- [DATA LINES]:

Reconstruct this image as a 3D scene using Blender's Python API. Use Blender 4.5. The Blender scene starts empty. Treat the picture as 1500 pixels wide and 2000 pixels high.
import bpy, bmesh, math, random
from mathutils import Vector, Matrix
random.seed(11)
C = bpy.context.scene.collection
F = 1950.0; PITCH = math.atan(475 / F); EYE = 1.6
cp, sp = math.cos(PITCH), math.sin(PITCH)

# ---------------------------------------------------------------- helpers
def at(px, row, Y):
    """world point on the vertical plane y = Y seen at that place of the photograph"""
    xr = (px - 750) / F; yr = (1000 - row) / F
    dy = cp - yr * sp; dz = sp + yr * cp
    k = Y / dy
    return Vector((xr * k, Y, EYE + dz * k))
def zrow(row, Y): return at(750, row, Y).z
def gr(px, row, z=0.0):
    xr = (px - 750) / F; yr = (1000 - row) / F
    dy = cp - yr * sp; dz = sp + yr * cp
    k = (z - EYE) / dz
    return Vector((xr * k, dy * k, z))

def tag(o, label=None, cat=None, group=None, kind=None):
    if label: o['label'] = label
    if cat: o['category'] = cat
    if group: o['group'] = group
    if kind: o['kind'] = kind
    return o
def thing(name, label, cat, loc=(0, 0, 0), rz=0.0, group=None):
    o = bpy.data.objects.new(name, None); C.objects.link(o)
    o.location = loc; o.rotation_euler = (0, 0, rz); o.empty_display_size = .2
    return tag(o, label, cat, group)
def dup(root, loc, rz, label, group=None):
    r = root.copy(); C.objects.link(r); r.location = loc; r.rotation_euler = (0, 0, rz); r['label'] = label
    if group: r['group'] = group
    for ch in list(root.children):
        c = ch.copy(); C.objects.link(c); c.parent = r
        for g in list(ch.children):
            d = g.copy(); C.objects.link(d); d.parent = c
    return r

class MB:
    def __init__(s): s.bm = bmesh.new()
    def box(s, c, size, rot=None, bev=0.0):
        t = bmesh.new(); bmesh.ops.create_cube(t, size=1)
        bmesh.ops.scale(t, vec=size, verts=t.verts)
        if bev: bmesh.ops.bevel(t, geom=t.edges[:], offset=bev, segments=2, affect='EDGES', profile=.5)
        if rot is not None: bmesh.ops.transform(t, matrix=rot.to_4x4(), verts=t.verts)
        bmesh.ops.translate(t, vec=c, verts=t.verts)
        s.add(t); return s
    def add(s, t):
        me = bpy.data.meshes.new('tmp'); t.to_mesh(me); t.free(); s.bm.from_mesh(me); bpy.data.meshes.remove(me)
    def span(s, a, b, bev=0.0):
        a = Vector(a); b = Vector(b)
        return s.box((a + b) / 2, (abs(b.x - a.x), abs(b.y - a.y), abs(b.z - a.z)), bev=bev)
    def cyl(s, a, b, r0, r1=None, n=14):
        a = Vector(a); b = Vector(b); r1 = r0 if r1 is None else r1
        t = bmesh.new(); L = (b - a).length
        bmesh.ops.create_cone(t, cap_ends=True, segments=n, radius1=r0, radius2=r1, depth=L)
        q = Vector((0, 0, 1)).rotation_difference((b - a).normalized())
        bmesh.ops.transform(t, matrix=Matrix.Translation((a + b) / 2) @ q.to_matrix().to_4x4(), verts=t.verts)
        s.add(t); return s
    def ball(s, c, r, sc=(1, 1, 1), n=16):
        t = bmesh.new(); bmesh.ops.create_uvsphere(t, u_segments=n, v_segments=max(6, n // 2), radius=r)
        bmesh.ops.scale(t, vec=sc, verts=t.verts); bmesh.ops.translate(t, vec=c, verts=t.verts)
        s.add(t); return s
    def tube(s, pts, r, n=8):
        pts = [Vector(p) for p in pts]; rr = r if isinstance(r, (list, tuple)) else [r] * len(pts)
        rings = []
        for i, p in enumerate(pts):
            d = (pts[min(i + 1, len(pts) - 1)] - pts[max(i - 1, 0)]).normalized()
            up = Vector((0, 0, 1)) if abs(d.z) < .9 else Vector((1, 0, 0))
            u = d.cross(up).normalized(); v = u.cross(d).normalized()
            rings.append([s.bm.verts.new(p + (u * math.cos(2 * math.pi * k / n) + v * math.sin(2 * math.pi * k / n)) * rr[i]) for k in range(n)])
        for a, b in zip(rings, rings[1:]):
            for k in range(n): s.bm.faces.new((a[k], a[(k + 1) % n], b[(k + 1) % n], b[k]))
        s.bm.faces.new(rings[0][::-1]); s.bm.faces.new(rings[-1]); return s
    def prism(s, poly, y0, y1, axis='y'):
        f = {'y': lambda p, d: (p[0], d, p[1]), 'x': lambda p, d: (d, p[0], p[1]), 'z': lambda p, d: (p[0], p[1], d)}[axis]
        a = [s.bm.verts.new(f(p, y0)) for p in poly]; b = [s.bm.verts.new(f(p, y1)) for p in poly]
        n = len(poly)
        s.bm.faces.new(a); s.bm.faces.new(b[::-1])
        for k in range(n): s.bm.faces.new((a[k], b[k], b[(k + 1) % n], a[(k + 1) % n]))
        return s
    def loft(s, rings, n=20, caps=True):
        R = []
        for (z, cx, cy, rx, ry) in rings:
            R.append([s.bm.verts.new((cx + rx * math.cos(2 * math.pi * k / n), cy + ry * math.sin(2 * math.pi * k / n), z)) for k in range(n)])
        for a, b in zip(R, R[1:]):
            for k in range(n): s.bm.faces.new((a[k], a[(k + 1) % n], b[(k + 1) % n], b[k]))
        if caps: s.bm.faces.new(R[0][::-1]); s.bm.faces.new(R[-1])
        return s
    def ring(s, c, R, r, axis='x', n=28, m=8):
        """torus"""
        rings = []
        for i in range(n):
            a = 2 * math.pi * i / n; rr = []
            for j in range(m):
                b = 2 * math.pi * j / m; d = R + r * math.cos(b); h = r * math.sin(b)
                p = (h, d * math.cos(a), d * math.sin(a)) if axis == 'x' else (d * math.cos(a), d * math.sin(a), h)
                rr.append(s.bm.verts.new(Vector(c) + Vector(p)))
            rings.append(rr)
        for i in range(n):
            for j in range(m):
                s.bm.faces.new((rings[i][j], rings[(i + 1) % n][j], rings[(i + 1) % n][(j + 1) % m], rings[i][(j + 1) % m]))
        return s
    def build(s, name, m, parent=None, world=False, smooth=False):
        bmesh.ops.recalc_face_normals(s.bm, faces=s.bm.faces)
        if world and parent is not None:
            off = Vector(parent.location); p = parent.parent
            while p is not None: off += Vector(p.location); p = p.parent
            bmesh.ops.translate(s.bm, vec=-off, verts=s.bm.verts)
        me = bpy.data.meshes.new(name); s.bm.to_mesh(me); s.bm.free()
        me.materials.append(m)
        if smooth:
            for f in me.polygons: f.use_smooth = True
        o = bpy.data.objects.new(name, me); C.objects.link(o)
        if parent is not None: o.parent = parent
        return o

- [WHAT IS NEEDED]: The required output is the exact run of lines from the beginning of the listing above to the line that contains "return Vector((xr * k, dy * k, z))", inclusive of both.

- [TASK OUTPUT]:
Reconstruct this image as a 3D scene using Blender's Python API. Use Blender 4.5. The Blender scene starts empty. Treat the picture as 1500 pixels wide and 2000 pixels high.
import bpy, bmesh, math, random
from mathutils import Vector, Matrix
random.seed(11)
C = bpy.context.scene.collection
F = 1950.0; PITCH = math.atan(475 / F); EYE = 1.6
cp, sp = math.cos(PITCH), math.sin(PITCH)

# ---------------------------------------------------------------- helpers
def at(px, row, Y):
    """world point on the vertical plane y = Y seen at that place of the photograph"""
    xr = (px - 750) / F; yr = (1000 - row) / F
    dy = cp - yr * sp; dz = sp + yr * cp
    k = Y / dy
    return Vector((xr * k, Y, EYE + dz * k))
def zrow(row, Y): return at(750, row, Y).z
def gr(px, row, z=0.0):
    xr = (px - 750) / F; yr = (1000 - row) / F
    dy = cp - yr * sp; dz = sp + yr * cp
    k = (z - EYE) / dz
    return Vector((xr * k, dy * k, z))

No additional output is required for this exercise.